** BEGIN ITEMS **

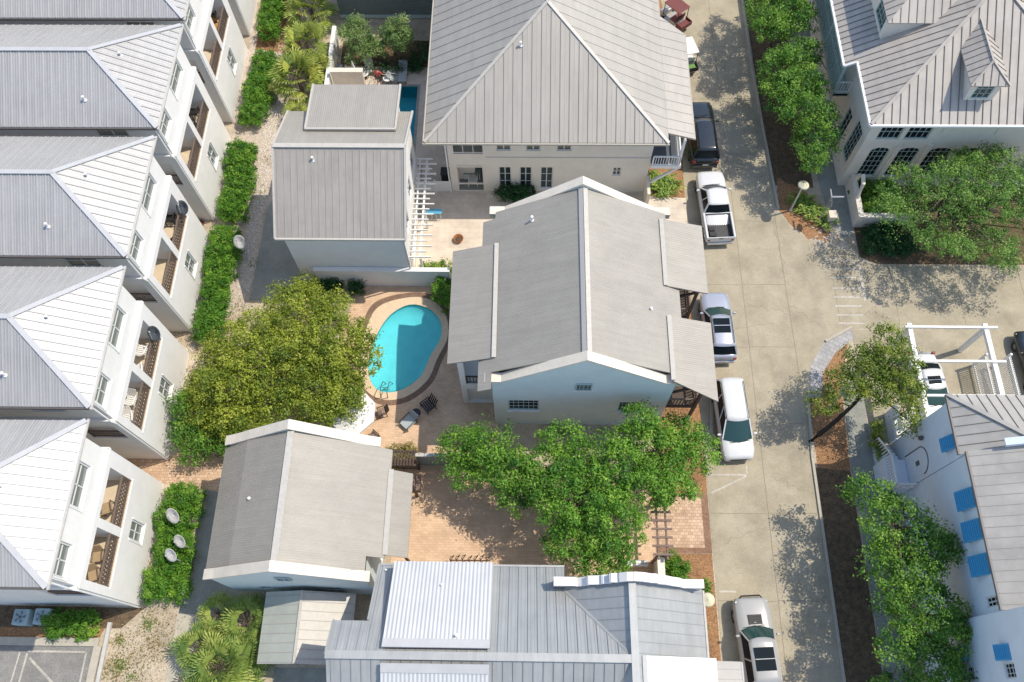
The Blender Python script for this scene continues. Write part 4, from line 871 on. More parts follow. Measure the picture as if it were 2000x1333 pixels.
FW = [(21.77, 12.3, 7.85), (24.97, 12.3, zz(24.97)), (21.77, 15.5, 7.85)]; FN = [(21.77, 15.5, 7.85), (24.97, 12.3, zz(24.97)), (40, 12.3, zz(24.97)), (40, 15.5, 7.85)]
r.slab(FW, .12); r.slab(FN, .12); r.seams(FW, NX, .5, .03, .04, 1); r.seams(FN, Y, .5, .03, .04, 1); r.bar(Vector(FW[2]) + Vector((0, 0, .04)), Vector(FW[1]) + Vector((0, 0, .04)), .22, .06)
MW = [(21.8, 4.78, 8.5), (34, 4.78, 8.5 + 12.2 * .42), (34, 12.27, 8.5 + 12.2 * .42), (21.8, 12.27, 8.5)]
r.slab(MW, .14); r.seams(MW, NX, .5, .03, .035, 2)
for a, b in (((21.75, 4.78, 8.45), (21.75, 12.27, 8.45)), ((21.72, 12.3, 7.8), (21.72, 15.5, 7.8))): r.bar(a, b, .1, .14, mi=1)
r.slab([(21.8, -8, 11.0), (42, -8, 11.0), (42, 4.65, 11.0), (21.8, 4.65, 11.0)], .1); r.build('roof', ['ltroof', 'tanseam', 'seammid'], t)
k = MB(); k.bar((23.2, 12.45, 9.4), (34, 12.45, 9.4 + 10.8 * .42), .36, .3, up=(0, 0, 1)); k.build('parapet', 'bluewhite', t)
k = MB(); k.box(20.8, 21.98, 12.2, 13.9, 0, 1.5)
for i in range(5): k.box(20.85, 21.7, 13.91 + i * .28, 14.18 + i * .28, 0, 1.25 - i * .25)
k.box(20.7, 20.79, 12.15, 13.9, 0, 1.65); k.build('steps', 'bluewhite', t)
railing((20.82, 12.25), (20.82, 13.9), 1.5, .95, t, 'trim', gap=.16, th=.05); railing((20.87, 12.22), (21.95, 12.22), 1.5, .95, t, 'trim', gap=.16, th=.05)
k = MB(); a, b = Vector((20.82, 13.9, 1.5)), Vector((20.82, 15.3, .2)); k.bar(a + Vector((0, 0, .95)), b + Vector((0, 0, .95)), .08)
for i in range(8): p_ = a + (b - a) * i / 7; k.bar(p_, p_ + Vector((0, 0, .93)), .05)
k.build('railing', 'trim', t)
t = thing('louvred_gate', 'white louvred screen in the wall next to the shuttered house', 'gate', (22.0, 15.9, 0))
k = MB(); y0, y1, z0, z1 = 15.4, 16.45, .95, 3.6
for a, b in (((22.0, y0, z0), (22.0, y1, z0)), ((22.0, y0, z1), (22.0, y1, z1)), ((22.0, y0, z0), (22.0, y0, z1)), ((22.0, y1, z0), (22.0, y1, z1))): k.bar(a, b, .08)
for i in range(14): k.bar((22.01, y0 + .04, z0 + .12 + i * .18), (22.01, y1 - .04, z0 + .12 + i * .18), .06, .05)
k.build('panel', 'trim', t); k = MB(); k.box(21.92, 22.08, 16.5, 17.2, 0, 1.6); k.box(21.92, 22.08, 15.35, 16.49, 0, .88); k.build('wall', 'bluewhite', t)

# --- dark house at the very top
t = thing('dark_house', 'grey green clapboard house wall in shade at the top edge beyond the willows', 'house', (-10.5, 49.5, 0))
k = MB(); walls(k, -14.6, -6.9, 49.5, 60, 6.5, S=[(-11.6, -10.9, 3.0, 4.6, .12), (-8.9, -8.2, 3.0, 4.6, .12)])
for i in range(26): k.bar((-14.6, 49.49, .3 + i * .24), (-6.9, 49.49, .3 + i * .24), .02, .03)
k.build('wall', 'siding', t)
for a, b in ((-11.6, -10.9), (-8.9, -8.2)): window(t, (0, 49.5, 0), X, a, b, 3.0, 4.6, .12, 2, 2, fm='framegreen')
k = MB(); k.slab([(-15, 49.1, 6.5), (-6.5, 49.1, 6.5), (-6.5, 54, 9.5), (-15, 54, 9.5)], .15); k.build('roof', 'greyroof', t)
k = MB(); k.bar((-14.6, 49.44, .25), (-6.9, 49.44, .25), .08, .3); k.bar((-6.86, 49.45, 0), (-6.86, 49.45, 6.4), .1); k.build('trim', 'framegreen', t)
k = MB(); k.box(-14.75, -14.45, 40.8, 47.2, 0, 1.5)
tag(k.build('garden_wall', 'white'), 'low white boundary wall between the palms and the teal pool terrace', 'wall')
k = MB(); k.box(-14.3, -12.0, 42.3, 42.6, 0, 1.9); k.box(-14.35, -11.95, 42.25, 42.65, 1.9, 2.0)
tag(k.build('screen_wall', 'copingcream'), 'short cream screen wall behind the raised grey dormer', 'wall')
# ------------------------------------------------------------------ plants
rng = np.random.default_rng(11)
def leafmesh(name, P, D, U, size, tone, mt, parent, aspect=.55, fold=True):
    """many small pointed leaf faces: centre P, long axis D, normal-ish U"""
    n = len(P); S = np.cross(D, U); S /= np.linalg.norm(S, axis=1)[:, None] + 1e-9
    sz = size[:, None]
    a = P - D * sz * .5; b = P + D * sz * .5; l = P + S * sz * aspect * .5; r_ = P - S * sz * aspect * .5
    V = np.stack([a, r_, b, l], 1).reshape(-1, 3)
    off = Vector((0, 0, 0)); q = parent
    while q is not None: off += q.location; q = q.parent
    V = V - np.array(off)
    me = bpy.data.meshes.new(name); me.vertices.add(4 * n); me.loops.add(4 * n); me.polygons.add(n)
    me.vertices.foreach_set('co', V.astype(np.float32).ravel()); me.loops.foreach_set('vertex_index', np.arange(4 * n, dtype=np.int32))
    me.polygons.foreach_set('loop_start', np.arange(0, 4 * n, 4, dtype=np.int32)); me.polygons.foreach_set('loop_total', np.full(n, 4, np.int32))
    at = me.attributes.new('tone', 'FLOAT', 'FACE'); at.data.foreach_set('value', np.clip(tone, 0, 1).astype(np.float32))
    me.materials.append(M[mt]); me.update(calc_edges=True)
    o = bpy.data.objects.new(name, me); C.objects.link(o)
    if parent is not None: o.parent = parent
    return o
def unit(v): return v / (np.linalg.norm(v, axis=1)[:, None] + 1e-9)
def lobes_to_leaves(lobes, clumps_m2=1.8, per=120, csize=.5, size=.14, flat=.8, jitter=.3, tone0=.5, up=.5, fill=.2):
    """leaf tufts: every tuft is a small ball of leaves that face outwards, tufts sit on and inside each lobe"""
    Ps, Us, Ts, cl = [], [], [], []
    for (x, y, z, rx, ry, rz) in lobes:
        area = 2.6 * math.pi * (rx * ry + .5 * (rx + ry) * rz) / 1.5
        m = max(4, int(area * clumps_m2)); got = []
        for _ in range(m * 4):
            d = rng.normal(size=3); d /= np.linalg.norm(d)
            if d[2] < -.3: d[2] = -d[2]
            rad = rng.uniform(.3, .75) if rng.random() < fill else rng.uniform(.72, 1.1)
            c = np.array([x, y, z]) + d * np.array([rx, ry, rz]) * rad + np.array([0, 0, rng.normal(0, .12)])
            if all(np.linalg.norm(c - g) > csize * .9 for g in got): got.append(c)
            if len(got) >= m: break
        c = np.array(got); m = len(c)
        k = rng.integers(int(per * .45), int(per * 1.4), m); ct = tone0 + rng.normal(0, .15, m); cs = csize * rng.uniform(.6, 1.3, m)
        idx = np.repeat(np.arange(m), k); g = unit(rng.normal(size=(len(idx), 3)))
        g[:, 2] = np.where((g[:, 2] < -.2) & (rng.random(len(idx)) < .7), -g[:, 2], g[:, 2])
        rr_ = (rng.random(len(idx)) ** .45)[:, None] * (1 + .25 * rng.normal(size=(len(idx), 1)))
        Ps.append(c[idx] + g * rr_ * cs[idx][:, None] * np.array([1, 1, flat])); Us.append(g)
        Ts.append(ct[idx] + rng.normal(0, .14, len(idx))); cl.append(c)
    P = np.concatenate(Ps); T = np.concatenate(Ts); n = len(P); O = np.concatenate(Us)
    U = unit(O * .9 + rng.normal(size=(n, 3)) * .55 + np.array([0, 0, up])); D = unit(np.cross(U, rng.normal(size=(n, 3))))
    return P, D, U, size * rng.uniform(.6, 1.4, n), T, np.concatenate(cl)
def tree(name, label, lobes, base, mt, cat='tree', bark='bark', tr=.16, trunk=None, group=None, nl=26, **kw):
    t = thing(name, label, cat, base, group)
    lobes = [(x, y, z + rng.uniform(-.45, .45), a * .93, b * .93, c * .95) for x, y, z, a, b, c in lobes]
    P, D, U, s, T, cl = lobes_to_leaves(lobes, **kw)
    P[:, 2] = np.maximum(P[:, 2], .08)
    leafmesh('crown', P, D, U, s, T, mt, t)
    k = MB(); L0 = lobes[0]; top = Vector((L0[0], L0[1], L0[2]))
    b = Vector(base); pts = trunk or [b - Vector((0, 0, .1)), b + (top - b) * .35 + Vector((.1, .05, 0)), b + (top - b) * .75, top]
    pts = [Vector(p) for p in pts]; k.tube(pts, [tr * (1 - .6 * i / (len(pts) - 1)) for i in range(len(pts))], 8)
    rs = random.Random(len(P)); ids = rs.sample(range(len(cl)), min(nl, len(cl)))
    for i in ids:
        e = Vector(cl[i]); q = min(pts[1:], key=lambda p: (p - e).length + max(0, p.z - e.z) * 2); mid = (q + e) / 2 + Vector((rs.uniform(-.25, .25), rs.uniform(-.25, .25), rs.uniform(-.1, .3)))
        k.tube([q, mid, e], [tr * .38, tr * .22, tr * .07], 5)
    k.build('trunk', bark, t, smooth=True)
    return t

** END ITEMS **
** BEGIN ITEMS **

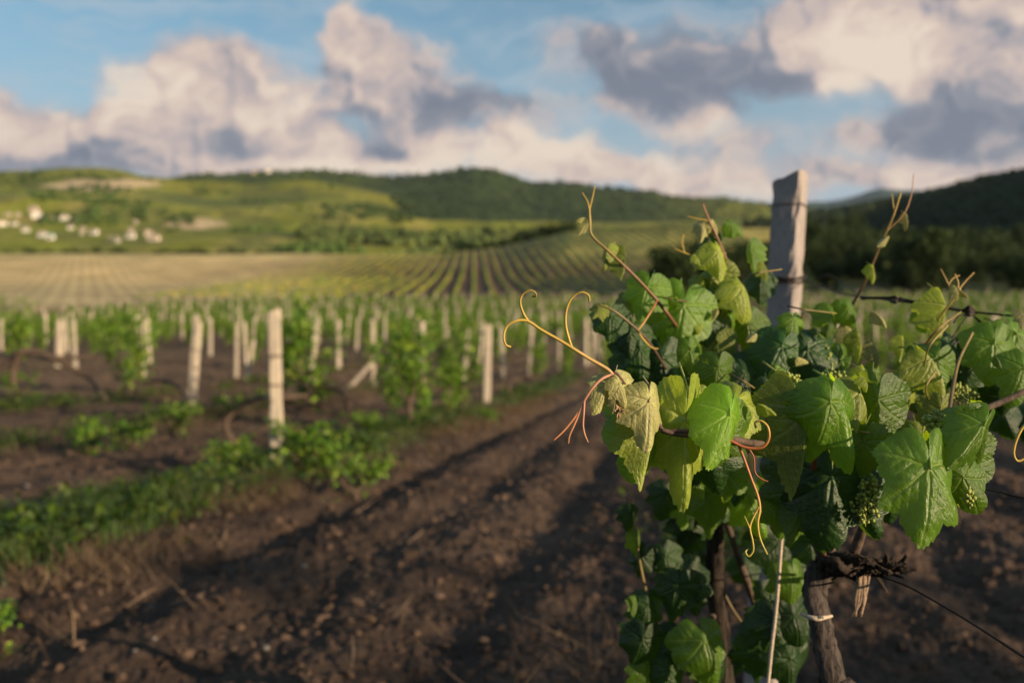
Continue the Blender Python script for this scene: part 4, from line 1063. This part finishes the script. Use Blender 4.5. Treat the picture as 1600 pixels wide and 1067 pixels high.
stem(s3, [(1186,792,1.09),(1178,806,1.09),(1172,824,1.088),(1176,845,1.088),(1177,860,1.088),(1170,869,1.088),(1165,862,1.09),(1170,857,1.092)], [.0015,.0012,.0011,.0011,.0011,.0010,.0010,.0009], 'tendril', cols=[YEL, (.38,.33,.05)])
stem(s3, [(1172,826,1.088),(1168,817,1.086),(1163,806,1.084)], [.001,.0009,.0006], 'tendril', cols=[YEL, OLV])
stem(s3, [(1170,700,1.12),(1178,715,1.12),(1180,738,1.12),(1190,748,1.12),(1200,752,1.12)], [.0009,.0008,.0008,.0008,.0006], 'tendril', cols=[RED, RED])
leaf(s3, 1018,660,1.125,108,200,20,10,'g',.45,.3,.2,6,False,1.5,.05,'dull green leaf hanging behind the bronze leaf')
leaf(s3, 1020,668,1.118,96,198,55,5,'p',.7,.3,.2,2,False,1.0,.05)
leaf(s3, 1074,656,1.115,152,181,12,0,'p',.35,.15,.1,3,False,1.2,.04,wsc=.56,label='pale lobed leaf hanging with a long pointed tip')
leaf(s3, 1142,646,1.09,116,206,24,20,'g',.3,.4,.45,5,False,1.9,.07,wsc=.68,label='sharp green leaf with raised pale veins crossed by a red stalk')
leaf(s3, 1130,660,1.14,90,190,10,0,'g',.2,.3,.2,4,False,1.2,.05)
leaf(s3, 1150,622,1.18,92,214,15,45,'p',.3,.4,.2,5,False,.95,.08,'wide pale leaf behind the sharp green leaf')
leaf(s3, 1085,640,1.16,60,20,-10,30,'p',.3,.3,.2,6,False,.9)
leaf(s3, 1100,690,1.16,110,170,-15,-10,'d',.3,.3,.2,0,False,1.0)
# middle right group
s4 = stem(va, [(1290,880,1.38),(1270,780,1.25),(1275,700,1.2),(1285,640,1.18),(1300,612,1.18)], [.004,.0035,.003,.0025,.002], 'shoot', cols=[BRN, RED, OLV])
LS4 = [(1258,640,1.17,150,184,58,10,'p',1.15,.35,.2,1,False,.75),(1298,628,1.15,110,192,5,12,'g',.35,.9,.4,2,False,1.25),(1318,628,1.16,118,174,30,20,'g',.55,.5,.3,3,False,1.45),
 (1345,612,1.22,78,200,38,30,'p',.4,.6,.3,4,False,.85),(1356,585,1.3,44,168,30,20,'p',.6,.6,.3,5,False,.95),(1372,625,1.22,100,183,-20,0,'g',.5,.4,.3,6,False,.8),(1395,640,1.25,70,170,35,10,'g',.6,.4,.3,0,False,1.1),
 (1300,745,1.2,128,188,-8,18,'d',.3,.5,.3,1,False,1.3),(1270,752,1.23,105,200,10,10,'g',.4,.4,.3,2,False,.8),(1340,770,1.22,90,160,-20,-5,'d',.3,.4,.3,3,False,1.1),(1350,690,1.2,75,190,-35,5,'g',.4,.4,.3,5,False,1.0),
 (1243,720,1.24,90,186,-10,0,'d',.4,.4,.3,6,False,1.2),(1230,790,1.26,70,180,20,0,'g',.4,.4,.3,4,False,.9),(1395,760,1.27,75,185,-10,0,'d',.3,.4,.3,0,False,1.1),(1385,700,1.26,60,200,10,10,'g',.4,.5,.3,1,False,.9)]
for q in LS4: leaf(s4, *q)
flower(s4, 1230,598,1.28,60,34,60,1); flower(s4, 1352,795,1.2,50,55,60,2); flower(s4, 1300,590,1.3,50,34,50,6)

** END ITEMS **

GOAL »
From the data above, copy each line where the string "Blender" appears.

WORKED ANSWER »
The Blender Python script for this scene continues. Write part 4, from line 871 on. More parts follow. Measure the picture as if it were 2000x1333 pixels.
Continue the Blender Python script for this scene: part 4, from line 1063. This part finishes the script. Use Blender 4.5. Treat the picture as 1600 pixels wide and 1067 pixels high.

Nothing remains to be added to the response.